ロケが行われている上川町は、北海道のほぼ中央に広がる大雪山国立公園の北方部に位置し、ヒグマの生息地としても知られている。オープンセットは酒場、民家、警察署から町外れにある人口の池にいたるまでを、7月1日から約3カ月間かけて制作。また、冬眠前で最も活動的な時期を迎えたヒグマ対策として、セットの周囲には電気柵が設置され、キャストやスタッフは待機部屋での食事が義務付けられるなど、厳戒態勢で撮影は敢行されている。
第65回アカデミー賞で最優秀作品賞、最優秀監督賞ほか4部門に栄冠をもたらした名作西部劇が、オリジナルと同じ年の1880年、江戸幕府崩壊後の北海道を舞台に時代劇として描かれる意欲作。渡辺は、イーストウッドが演じた主人公ウィリアム・マニーと同じ設定の役で、江戸幕府側の残党で幾多の志士たちを斬りまくった釜田十兵衛を演じる。

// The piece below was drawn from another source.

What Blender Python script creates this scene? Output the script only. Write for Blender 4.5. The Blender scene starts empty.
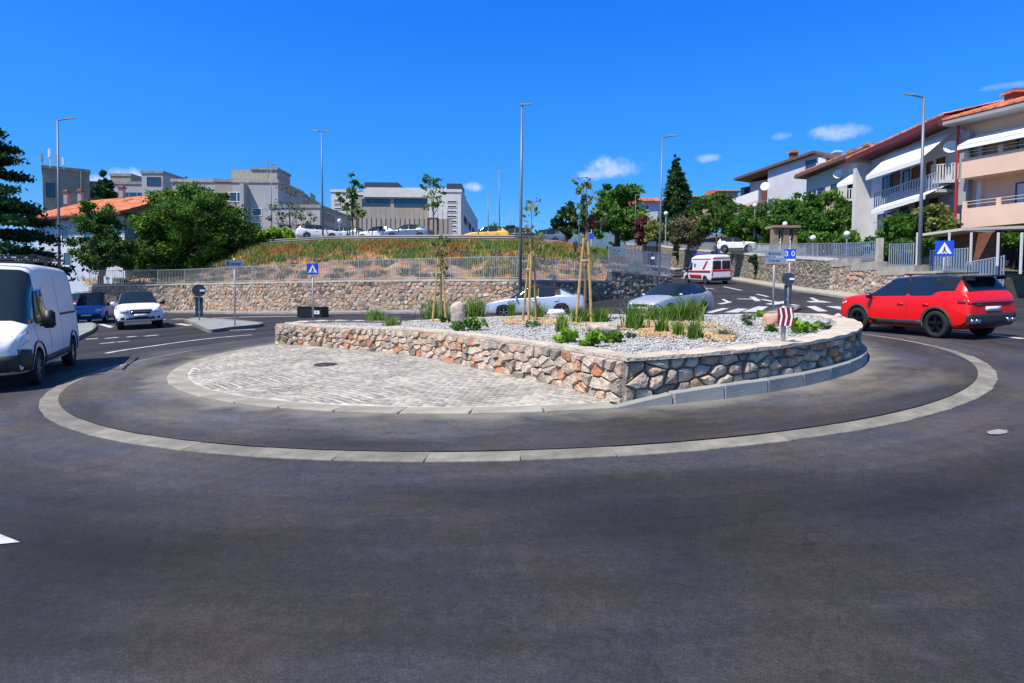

オープンセットで撮影されていたのは、新政府の追跡をかわしきった十兵衛の10数年後の姿。貧困ゆえに再び賞金稼ぎとして戦いに身を投じなければならなくなった十兵衛が、賞金首を追う過程で立ち寄った上川町の酒場兼女郎屋で、恐怖で町を統治する警察署長・大石一蔵(佐藤)と対峙するシーンだ。「おまえは根っからの人殺し野郎だ!」。佐藤扮する一蔵は、脂汗を浮かべる十兵衛の脇腹を容赦なく殴りつけ、崩れ落ちる顔にひざ蹴り、背部にも蹴りを入れる。「どうした、人斬り十兵衛!」。無抵抗の十兵衛を踏みつけ、さらに激しく殴りつける。

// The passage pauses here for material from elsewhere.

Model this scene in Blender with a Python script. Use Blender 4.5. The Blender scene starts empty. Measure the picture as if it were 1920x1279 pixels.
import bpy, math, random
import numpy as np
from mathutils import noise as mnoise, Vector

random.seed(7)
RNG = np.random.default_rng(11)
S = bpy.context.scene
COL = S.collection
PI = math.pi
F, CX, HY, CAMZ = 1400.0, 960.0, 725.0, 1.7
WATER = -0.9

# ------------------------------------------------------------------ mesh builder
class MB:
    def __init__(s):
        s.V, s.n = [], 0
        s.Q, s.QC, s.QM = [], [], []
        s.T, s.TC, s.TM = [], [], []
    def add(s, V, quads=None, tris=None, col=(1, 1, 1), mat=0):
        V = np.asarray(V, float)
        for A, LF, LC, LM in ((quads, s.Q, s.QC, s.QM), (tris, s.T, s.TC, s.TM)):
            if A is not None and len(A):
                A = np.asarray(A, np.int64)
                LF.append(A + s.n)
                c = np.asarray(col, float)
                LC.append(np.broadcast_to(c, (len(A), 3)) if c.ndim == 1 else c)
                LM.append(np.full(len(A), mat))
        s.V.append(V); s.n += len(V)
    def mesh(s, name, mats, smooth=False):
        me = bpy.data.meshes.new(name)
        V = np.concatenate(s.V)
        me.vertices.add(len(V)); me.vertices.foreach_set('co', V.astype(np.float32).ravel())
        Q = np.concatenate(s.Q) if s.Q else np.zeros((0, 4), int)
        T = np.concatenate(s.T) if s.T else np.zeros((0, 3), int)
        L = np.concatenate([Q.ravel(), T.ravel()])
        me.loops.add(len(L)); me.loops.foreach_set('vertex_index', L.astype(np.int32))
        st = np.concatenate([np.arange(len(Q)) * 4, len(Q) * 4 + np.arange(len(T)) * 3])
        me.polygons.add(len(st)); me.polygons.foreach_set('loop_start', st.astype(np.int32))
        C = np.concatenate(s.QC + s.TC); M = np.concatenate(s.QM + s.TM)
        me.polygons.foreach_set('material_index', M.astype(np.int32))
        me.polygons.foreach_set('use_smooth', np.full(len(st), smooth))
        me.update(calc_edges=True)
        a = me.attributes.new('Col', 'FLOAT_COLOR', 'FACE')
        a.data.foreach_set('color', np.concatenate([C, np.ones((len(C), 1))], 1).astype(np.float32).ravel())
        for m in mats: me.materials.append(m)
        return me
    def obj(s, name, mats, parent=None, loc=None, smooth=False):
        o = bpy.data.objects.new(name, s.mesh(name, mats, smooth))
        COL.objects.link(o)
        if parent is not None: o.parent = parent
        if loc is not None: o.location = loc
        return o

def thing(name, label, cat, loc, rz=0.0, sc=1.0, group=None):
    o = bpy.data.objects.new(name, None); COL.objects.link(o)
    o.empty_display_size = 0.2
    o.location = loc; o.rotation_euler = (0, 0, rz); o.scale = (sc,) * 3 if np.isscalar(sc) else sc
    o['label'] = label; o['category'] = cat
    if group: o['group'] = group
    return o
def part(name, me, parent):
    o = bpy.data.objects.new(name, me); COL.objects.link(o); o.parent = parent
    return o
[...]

両目が腫れ上がり、血だらけの特殊メイクを施した状態で取材に応じた渡辺は、NHKドラマ「負けて、勝つ ~戦後を創った男・吉田茂~」で吉田茂を演じたころよりも体重を9キロ落とし、9月22日に北海道・阿寒湖でクランクイン。上川郡のオープンセットには10月1日から入ったそうで、「監督が『体力的にも肉体的にも、今まで見たことのない渡辺謙を見せたい』とおっしゃっていた。こういうことだったのかと、今日やっとわかった」と、ほがらかに笑う。そして、「表現する強さを抑えてほしいと言われたんです。ボルテージを上げない、感情が表に出ない、最後まで抑えていく。それはある意味、僕にとって手ごたえといえるのかもしれない」と真摯な口調で説明する。
偉大なオリジナルが眼前にそびえ立つが「いい意味で、オリジナルから解き放たれて飛び立ったような印象」と、どこまでも自然体だ。さらに、「こちらは李監督のもつ“業”を色濃く反映している。オリジナルよりも、キャラクターそれぞれが生きていく業の深さをさらけ出していくことになるかもしれませんね」と話した。
一方、渡辺と映画では初共演となる佐藤は、暴力描写について「先日も國村隼さんをボコボコにしちゃいましたし……。殴る方も精神的、肉体的にきついですよ」と本音を吐露。テストの段階から殴るポイントや強さを頻繁に確認する姿がうかがえ、渡辺も「全然大丈夫だよ」とうなずく。だからこそ全力で挑んでおり「50歳を過ぎて、こんなに激しいアクションは経験ないですから。謙ちゃんは『別に友情に変わりはないから』と言ってくれていますけどね」と静かに語った。
2人の熱波は、共演陣にも伝わっている。顔を無残に切り刻まれてしまう遊女・なつめ役の忽那は、「謙さんはとにかく現場にいらっしゃる方。自分が映らないところでも、常に私の目線にいてくださる。熱い方だとうかがっているので、これからのシーンが楽しみですね」と目を輝かせている。11月には根室でもロケをし、下旬にクランクアップ予定だ。
「許されざる者」は、2013年秋に全国で公開。